San Francisco

Bill O'Reilly Calls SF Supervisor ‘Pinhead' After ‘Fox News is Not Real News' Comment

"O'Reilly Factor" cameras tried to rile up San Francisco Supervisors over the shooting death of Kate Steinle, but it didn't go so well

Fox News cameras tried to rile up San Francisco Supervisors over the shooting death of Kate Steinle, but it didn't go so well. 

"They are unrepentant over the death of Kate Steinle," declared "O'Reilly Factor" host Bill O'Reilly on an episode that aired Tuesday. "The 'Factor' contacted all of them, asking politely for an interview. They all declined, so we went to them."

The show sent cameras to approach Jane Kim, Katy Tang, and Scott Weiner unannounced.

"I think the issue here is gun control," said Kim. "No individual with that type of record should be able to access or be able to have possession of a gun."
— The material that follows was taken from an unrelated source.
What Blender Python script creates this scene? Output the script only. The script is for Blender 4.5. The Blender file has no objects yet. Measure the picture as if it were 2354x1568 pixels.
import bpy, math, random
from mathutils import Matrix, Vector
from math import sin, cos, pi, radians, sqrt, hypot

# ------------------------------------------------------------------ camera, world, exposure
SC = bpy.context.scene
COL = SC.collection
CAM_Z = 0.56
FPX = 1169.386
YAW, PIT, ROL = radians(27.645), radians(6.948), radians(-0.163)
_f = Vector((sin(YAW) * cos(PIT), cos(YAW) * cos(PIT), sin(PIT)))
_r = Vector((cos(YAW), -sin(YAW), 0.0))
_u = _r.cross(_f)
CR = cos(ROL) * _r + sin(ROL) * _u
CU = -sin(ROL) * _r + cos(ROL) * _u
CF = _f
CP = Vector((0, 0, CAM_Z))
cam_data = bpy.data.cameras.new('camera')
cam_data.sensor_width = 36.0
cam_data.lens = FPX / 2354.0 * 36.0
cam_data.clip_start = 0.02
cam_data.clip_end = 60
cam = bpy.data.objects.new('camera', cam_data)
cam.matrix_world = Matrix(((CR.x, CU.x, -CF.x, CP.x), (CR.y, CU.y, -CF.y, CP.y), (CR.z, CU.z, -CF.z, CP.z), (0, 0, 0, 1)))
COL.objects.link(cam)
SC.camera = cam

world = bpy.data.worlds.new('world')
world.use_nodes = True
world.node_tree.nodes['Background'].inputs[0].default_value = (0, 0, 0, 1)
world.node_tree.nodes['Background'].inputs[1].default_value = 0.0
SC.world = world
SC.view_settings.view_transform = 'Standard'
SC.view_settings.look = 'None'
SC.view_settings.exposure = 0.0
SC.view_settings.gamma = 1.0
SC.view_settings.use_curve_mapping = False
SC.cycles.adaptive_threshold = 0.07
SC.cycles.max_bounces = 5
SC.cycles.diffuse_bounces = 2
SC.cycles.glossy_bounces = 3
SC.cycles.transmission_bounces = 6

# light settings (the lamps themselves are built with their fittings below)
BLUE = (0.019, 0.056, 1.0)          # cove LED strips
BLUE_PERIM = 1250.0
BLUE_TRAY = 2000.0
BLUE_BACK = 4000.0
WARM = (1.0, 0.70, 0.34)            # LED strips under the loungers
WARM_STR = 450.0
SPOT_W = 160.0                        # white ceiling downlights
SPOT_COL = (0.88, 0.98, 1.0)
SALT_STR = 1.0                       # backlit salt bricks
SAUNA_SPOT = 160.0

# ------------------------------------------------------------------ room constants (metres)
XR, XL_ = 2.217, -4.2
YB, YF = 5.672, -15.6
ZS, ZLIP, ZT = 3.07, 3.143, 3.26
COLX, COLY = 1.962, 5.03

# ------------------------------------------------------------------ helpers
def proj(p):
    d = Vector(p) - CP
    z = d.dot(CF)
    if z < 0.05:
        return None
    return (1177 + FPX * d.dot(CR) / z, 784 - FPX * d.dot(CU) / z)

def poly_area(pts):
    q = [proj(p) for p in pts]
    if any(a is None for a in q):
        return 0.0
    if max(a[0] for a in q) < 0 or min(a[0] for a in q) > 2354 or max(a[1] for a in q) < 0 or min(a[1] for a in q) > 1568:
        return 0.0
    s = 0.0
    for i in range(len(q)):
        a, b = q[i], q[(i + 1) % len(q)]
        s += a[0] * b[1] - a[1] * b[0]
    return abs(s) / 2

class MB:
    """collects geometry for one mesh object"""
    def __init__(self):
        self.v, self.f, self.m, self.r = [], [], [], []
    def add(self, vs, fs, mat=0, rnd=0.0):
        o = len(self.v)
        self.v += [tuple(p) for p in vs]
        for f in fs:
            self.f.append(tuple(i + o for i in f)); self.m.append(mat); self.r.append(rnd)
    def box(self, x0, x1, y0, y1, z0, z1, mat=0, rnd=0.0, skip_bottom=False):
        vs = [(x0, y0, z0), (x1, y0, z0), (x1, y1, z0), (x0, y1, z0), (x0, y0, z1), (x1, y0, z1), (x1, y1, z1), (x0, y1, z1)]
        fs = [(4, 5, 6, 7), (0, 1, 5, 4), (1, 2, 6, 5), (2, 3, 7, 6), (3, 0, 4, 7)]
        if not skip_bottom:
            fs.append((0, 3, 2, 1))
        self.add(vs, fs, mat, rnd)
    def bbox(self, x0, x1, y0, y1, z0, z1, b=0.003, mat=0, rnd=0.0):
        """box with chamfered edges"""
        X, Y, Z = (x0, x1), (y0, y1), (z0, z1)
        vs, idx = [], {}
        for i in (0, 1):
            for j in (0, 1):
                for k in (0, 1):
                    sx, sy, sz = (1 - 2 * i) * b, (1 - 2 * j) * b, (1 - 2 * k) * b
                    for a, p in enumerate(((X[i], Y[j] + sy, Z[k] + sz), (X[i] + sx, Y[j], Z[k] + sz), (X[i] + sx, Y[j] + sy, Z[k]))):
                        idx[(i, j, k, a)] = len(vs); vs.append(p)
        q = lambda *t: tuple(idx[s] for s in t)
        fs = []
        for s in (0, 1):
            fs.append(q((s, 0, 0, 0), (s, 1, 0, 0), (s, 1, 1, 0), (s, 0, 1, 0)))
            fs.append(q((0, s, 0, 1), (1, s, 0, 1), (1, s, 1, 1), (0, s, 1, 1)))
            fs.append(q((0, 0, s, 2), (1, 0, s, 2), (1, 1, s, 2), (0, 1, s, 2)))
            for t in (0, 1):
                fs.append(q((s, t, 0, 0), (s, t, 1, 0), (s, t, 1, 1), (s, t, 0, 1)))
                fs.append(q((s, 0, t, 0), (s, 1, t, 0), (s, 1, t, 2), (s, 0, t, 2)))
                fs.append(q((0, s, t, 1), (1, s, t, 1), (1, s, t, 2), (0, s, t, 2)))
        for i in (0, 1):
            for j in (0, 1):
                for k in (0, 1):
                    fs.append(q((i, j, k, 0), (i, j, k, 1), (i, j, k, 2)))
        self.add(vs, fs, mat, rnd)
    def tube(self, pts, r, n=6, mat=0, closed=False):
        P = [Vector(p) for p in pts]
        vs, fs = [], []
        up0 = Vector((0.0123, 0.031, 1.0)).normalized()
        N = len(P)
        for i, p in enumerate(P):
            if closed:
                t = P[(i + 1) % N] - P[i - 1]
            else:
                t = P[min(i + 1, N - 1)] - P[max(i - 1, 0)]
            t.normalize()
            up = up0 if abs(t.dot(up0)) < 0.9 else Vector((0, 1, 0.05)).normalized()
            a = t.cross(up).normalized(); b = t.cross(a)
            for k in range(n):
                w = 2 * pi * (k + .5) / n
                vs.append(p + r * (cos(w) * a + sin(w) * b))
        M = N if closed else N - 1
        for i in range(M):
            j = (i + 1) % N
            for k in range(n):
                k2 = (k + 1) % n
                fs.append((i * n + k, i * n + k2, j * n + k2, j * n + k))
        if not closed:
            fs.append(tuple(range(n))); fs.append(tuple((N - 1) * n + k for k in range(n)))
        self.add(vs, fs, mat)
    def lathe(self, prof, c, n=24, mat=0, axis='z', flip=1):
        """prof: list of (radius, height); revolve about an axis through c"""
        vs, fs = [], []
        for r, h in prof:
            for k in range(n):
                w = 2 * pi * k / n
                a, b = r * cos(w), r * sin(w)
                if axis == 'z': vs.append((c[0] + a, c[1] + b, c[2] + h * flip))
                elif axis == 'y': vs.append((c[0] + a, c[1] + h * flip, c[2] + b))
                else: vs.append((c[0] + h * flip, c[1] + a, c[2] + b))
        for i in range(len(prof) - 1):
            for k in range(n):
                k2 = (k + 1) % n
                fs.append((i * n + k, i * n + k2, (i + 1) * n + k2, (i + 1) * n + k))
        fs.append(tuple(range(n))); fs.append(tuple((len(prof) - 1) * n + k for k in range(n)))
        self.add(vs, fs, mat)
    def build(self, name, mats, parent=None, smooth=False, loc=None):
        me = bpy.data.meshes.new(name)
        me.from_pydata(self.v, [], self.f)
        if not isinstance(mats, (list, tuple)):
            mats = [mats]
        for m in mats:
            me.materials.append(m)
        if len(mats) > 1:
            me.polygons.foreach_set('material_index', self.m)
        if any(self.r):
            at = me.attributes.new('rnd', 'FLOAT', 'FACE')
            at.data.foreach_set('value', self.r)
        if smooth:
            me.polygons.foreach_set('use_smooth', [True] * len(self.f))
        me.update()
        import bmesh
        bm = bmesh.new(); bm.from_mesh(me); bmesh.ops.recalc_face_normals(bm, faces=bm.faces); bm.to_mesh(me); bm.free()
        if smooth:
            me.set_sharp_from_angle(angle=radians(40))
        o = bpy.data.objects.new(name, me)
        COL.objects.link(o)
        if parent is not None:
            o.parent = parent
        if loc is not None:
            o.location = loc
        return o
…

Tang told the cameras, "Of course Fox News would be this rude."

"We tried this through your office and we got no response," answered the crew.

"Because you're interviewing the wrong f****** person!" replied Tang.

"So you see those women will not take responsibility for the danger they allow, and it gets worse," said O'Reilly.

"Fox News is not real news and you're not a reporter. I talk to real news only. Fox News is not real news," said Scott Weiner as he brushed past cameras into his office.

"What a pinhead," retorted O'Reilly. "Now, there comes a point where people get the government they deserve. That has surely happened in San Francisco. The ultra-left controls the city and an innocent woman, Kate Steinle, is dead because of policies that endanger the public."

Steinle, 32, was walking along a waterfront pier in San Francisco when she was shot by a gun allegedly fired by Juan Francisco Lopez-Sanchez, a Mexican national who was in the country illegally.

Steinle's parents said Monday in an interview with O'Reilly for the Fox News talk show that they support a proposal to give mandatory prison time to deported people who return to the U.S. illegally.

Congressman Matt Salmon (R-AZ) introduced the so-named Kate's Law in response to the shooting, and O'Reilly is collecting signatures for a petition supporting the proposal, which would impose a mandatory five years in federal prison for people who are deported and return and 10 years for people caught a second time.